Cuomo agreed that he would consider the NAHT agenda before proceeding any further.

Basey left the meeting slightly amazed: A poor woman from the projects, a single mother with five kids, had just sat down with one of the heads of the U.S. government--and he actually listened.

On December 29, HUD's assistant secretary, Nicholas Retsinas, issued a clarification memo to its field offices. "While it is the Department's responsibility to ensure that owners and management agents fulfill their contractual obligations," wrote Retsinas, "the termination of the Section 8 contract and subsequent relocation of the residents is considered the action of last resort."

Although HUD still plans to issue vouchers, Basey was thrilled by the small victory she shared. "I feel like they...really want tenant involvement," says Basey. "And they realized the impact they were having on people. It's finally sinking in: Save our homes. Don't destroy our homes."

But storm clouds continue to gather over the future of low-income housing as supply continues to dwindle. Nationwide, there are now only enough publicly subsidized units to house one of every four families poor enough to qualify. In Dallas, new public housing starts have been ensnared in vicious legal battles that pit North Dallas homeowners against HUD in cases that may linger in the courts for years to come.

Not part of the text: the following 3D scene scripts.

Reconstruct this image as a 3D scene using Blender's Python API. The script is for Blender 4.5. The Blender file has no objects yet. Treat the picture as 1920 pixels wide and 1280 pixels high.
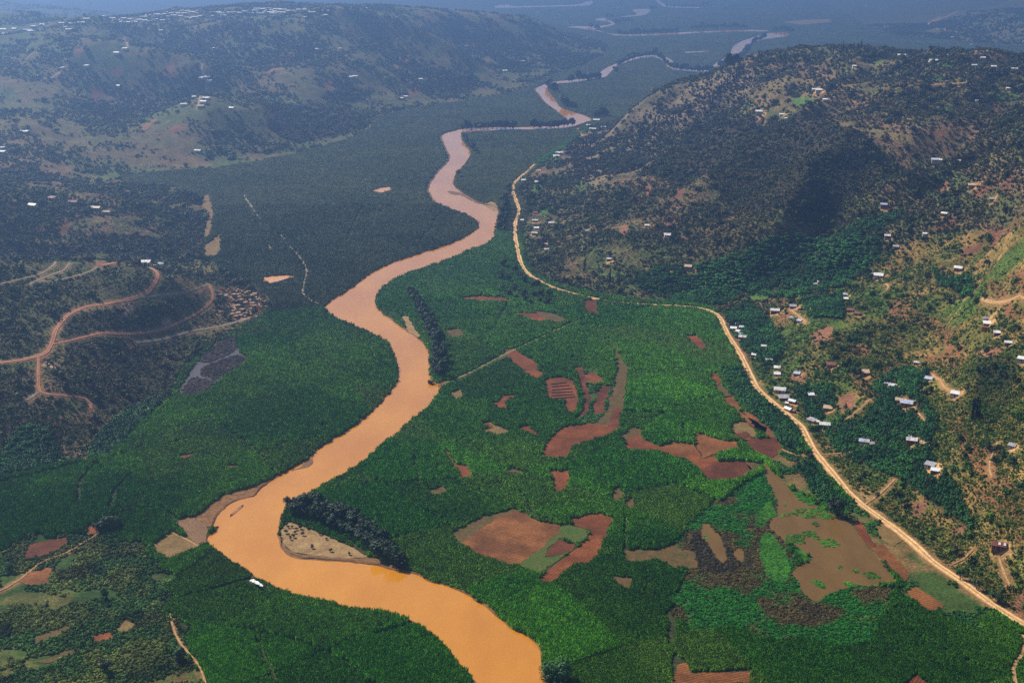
import bpy, math, random
import numpy as np
from mathutils import Vector, Matrix
from mathutils.geometry import tessellate_polygon

rad = math.radians
SC = bpy.context.scene
COL = SC.collection
random.seed(7)
RNG = np.random.default_rng(7)

# ------------------------------------------------------------------ camera, world, sun, exposure
F, CAM_H = 2318.0, 350.0                       # focal length in photo pixels, flying height in metres
PITCH = math.atan(750 / F)
cam = bpy.data.cameras.new('camera')
cam.sensor_width = 36.0
cam.lens = 36.0 * F / 1920
cam.clip_start, cam.clip_end = 1.0, 40000.0
cam_ob = bpy.data.objects.new('camera', cam)
cam_ob.location = (0, 0, CAM_H)
cam_ob.rotation_euler = (math.pi / 2 - PITCH, 0, 0)
COL.objects.link(cam_ob)
SC.camera = cam_ob

SUN_EL, SUN_AZ = 42.0, -48.0                   # azimuth measured from +Y, clockwise
world = bpy.data.worlds.new('World')
SC.world = world
world.use_nodes = True
wn = world.node_tree
bg = wn.nodes['Background']
sky = wn.nodes.new('ShaderNodeTexSky')
sky.sky_type = 'NISHITA'
sky.sun_disc = False
sky.sun_elevation = rad(SUN_EL)
sky.sun_rotation = rad(SUN_AZ)
sky.altitude = 1500
wn.links.new(sky.outputs[0], bg.inputs[0])
bg.inputs[1].default_value = 0.07
sun = bpy.data.lights.new('sun', 'SUN')
sun.energy = 5.0
sun.angle = rad(0.53)
sun.color = (1.0, 0.91, 0.76)
sun_ob = bpy.data.objects.new('sun', sun)
sd = Vector((math.sin(rad(SUN_AZ)) * math.cos(rad(SUN_EL)), math.cos(rad(SUN_AZ)) * math.cos(rad(SUN_EL)), math.sin(rad(SUN_EL))))
sun_ob.rotation_euler = sd.to_track_quat('Z', 'Y').to_euler()
sun_ob.location = (0, 0, 900)
COL.objects.link(sun_ob)
HAZE_DENSITY = 2.15e-4
HAZE_G = 0.75
HAZE_COLOR = (0.31, 0.53, 1.0, 1)
SC.view_settings.view_transform = 'Standard'
SC.view_settings.look = 'None'
SC.view_settings.exposure = 0.7
SC.view_settings.gamma = 1.0
SC.view_settings.use_curve_mapping = False
SC.cycles.use_denoising = False
SC.cycles.max_bounces = 4
SC.cycles.diffuse_bounces = 2
SC.cycles.volume_bounces = 0
SC.cycles.volume_max_steps = 64

# ------------------------------------------------------------------ pixel <-> ground helpers
CP, SP = math.cos(PITCH), math.sin(PITCH)
def ray(px, py):
    px, py = np.asarray(px, float), np.asarray(py, float)
    dx = px - 960
    up = 640 - py
    return dx, F * CP + up * SP, -F * SP + up * CP
def plane(px, py, h=0.0):
    dx, dy, dz = ray(px, py)
    t = (h - CAM_H) / dz
    return dx * t, dy * t

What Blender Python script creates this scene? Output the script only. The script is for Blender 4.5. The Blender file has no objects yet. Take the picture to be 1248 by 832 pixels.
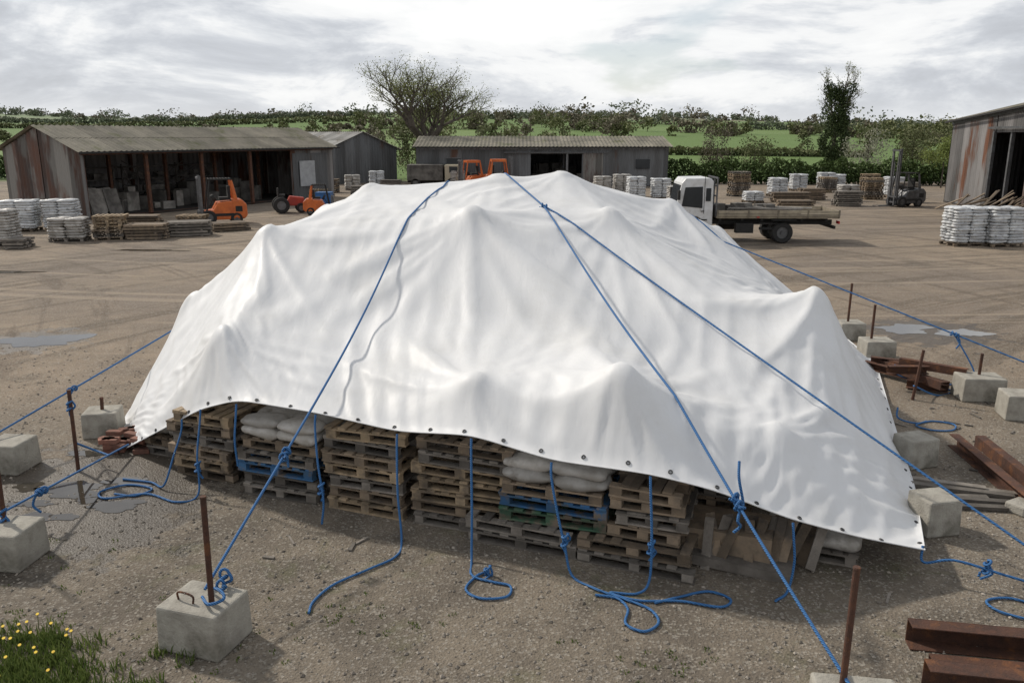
import bpy, bmesh, math, random, numpy as np
from mathutils import Vector, Matrix, Euler, geometry
from mathutils.bvhtree import BVHTree
R=random.Random(7); NR=np.random.RandomState(5)
sc=bpy.context.scene; col=sc.collection
rad=math.radians
# ---------------------------------------------------------------- node helpers
class NT:
    def __init__(s,tree): s.t=tree
    def n(s,ty,ins=None,**pr):
        nd=s.t.nodes.new(ty)
        for k,v in pr.items(): setattr(nd,k,v)
        for k,v in (ins or {}).items():
            if isinstance(v,bpy.types.NodeSocket): s.t.links.new(v,nd.inputs[k])
            else: nd.inputs[k].default_value=v
        return nd
    def noise(s,vec,scale,detail=4,rough=.55,dist=0):
        return s.n('ShaderNodeTexNoise',{'Vector':vec,'Scale':scale,'Detail':detail,'Roughness':rough,'Distortion':dist}).outputs['Fac']
    def m(s,op,a,b=0.0,clamp=False):
        return s.n('ShaderNodeMath',{0:a,1:b},operation=op,use_clamp=clamp).outputs[0]
    def step(s,x,a,b):
        return s.n('ShaderNodeMapRange',{0:x,1:a,2:b,3:0.0,4:1.0},interpolation_type='SMOOTHSTEP').outputs[0]
    def mix(s,f,a,b,bt='MIX'):
        nd=s.n('ShaderNodeMix',data_type='RGBA',blend_type=bt)
        for i,v in ((0,f),(6,a),(7,b)):
            if isinstance(v,bpy.types.NodeSocket): s.t.links.new(v,nd.inputs[i])
            else: nd.inputs[i].default_value=(v if i==0 else (*v[:3],1))
        return nd.outputs[2]
    def map(s,vec,scale=(1,1,1),rot=(0,0,0),loc=(0,0,0)):
        return s.n('ShaderNodeMapping',{'Vector':vec,'Scale':scale,'Rotation':rot,'Location':loc}).outputs[0]
def newmat(name):
    m=bpy.data.materials.new(name); m.use_nodes=True; nt=m.node_tree
    b=nt.nodes['Principled BSDF']; return m,NT(nt),b
def mat(name,c1,c2,scale=3,rough=.8,bump=.2,bscale=None,metal=0,tint=.0,stretch=(1,1,1),c3=None,c3t=(.55,.7),c3s=1.0,rnd=0,spec=.4):
    m,N,b=newmat(name)
    co=N.n('ShaderNodeTexCoord').outputs['Object']
    v=N.map(co,stretch)
    f=N.step(N.noise(v,scale,4,.6),.3,.7)
    c=N.mix(f,c1,c2)
    if c3: c=N.mix(N.step(N.noise(v,c3s,4,.65),*c3t),c,c3)
    if tint:
        at=N.n('ShaderNodeAttribute',attribute_name='tint').outputs['Fac']
        k=N.m('ADD',N.m('MULTIPLY',at,tint*2),1-tint)
        c=N.mix(1.0,c,N.n('ShaderNodeCombineColor',{0:k,1:k,2:k}).outputs[0],'MULTIPLY')
    N.t.links.new(c,b.inputs['Base Color'])
    b.inputs['Roughness'].default_value=rough; b.inputs['Metallic'].default_value=metal
    b.inputs['Specular IOR Level'].default_value=spec
    if bump:
        h=N.noise(v,bscale or scale*6,3,.65)
        bn=N.n('ShaderNodeBump',{'Height':h,'Strength':bump,'Distance':.02})
        N.t.links.new(bn.outputs[0],b.inputs['Normal'])
    return m
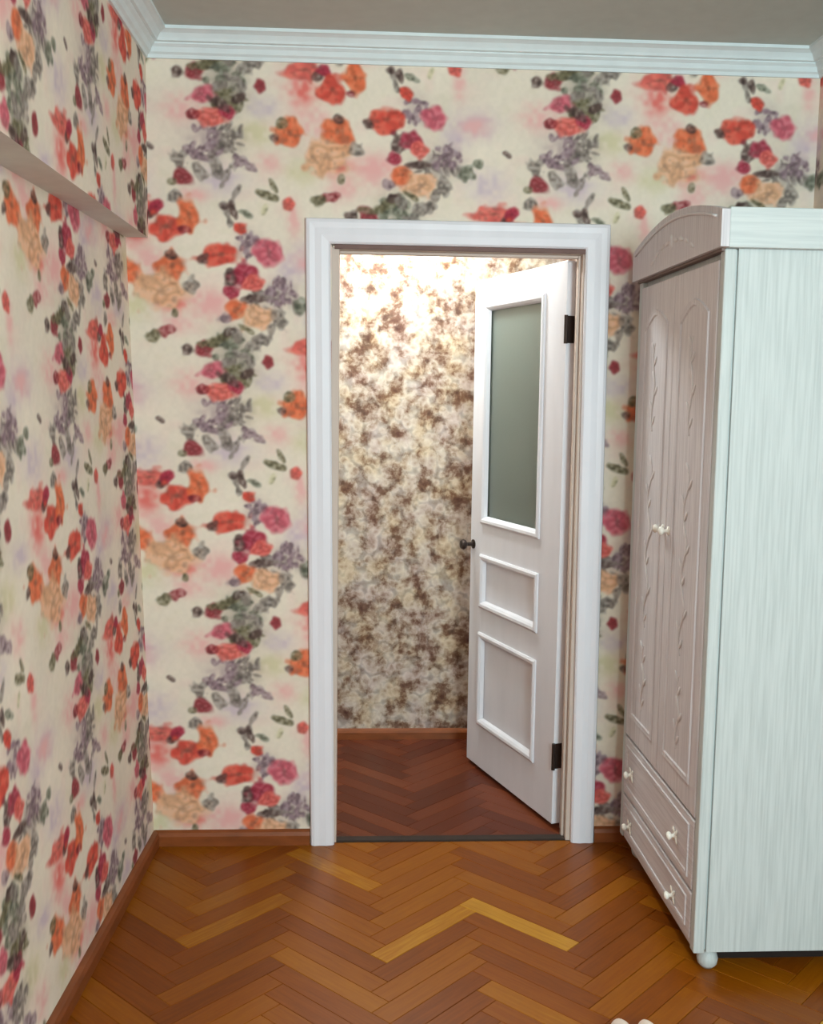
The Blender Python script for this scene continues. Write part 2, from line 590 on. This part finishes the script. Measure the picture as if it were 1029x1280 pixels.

Conceding that public housing is often too costly to repair, the federal government has set upon a plan to tear down its most dilapidated developments.

Much of this pales when compared to the far larger crisis, one that threatens to displace millions of Section 8 tenants. Unrelated to any "Get Tough" campaign, thousands of contracts, originally signed in the late '70s and early '80s, are expiring of their own accord. The cost to renew these expiring contracts is expected to increase from $4 billion in '97 to $23 billion by 2006--an expense many in Congress are unwilling to bear. Secretary Cuomo calls this "perhaps the largest challenge the agency has faced since its inception." Again, the Clinton Administration is touting vouchers as at least part of the answer.

The contract at Lake June Village, where Basey has fought so hard to improve living conditions for its tenants, is due to expire next year. But Basey remains stoic. "The owners, HUD, the senators, the congressmen--all must realize how important it is for people to keep their homes. We're not through...Taking away project-based Section 8 will make people homeless, and the fight will continue until they see it our way.